■ **Material**:

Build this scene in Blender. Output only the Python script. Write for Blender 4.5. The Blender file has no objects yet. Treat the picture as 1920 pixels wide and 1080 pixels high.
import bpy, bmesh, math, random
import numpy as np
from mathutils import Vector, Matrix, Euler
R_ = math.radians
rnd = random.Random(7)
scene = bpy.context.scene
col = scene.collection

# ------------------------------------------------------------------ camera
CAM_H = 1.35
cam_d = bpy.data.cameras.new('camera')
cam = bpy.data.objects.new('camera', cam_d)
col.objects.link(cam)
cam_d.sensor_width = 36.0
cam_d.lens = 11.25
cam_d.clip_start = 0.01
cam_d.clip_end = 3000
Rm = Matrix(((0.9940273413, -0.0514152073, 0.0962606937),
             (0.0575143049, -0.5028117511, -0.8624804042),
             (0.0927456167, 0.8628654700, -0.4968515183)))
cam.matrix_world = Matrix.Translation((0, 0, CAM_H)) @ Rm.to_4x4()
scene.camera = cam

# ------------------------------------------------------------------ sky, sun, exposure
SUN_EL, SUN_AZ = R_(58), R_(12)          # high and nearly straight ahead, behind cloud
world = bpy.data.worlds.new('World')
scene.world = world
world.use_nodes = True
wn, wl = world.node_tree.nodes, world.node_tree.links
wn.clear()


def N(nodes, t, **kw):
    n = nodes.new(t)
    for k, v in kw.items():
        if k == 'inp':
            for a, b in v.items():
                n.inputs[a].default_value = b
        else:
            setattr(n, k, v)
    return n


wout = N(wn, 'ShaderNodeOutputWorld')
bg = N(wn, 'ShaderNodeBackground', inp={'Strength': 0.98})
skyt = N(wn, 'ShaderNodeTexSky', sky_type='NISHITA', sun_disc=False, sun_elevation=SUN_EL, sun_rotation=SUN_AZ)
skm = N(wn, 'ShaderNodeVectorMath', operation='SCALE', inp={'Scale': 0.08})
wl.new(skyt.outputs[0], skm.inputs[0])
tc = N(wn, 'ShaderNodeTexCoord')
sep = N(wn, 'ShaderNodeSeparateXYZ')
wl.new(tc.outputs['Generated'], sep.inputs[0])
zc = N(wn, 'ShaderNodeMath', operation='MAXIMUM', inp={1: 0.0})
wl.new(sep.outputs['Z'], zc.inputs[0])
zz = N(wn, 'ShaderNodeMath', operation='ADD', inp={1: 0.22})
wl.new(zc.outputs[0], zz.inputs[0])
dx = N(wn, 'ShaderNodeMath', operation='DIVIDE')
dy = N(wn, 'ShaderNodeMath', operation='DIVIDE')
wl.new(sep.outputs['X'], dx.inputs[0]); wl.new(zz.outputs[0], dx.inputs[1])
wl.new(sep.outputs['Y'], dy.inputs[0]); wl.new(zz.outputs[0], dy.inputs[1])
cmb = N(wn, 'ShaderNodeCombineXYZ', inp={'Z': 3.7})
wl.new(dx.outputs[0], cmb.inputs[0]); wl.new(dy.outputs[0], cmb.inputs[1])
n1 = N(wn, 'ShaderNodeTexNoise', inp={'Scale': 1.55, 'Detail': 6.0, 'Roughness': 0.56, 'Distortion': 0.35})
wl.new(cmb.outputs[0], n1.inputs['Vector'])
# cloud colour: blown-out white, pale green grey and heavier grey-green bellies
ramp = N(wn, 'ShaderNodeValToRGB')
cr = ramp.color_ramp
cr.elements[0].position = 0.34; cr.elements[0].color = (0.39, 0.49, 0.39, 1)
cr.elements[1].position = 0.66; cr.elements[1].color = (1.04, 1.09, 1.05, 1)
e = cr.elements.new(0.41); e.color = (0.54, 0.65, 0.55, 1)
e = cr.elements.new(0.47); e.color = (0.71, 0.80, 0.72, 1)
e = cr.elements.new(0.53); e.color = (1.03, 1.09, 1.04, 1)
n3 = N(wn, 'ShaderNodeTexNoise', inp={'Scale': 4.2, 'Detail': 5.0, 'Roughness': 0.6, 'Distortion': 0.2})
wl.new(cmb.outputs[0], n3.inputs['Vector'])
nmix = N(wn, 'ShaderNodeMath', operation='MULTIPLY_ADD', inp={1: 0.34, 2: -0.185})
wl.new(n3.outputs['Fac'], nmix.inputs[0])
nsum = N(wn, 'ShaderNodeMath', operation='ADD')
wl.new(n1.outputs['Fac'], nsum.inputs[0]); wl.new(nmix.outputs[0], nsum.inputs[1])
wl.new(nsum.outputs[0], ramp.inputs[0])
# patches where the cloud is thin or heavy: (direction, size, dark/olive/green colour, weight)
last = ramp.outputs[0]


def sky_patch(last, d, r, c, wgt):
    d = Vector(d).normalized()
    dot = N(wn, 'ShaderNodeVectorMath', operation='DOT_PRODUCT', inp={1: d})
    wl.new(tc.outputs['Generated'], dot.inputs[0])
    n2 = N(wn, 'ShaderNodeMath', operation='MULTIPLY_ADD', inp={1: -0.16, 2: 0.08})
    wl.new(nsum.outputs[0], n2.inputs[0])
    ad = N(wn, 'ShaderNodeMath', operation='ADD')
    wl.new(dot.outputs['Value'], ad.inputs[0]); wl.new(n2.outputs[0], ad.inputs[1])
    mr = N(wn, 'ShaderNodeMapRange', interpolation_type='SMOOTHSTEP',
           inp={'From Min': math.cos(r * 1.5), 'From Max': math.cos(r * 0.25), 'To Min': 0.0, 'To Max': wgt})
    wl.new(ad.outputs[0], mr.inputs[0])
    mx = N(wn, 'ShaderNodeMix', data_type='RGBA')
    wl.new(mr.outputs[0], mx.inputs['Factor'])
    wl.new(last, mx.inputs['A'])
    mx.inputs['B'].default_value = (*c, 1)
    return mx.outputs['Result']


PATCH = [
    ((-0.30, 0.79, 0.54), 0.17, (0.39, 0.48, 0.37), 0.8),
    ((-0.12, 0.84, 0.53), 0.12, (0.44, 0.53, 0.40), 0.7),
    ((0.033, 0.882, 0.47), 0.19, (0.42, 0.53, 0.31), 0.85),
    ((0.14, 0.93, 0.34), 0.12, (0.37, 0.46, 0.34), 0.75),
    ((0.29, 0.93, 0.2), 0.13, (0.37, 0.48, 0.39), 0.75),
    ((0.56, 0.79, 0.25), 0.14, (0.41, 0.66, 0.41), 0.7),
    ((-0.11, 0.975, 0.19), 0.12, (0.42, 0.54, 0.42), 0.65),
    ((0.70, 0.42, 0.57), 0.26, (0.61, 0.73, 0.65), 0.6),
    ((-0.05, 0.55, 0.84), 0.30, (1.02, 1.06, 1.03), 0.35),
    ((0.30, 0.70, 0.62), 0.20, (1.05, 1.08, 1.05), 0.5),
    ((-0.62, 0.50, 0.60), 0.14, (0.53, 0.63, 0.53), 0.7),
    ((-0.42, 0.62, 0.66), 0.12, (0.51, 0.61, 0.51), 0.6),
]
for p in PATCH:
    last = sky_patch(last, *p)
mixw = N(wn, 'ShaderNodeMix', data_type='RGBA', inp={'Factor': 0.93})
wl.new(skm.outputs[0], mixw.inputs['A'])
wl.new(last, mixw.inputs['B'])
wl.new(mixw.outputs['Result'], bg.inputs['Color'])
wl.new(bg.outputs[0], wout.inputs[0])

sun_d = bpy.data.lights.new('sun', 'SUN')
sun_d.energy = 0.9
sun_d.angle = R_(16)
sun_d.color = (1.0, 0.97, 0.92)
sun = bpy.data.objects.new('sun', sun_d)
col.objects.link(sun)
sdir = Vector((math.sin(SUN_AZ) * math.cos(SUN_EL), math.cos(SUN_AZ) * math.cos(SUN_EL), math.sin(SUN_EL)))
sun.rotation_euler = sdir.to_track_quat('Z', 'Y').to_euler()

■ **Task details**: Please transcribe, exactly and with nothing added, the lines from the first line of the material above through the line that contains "col = scene.collection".

■ **Solution**:
Build this scene in Blender. Output only the Python script. Write for Blender 4.5. The Blender file has no objects yet. Treat the picture as 1920 pixels wide and 1080 pixels high.
import bpy, bmesh, math, random
import numpy as np
from mathutils import Vector, Matrix, Euler
R_ = math.radians
rnd = random.Random(7)
scene = bpy.context.scene
col = scene.collection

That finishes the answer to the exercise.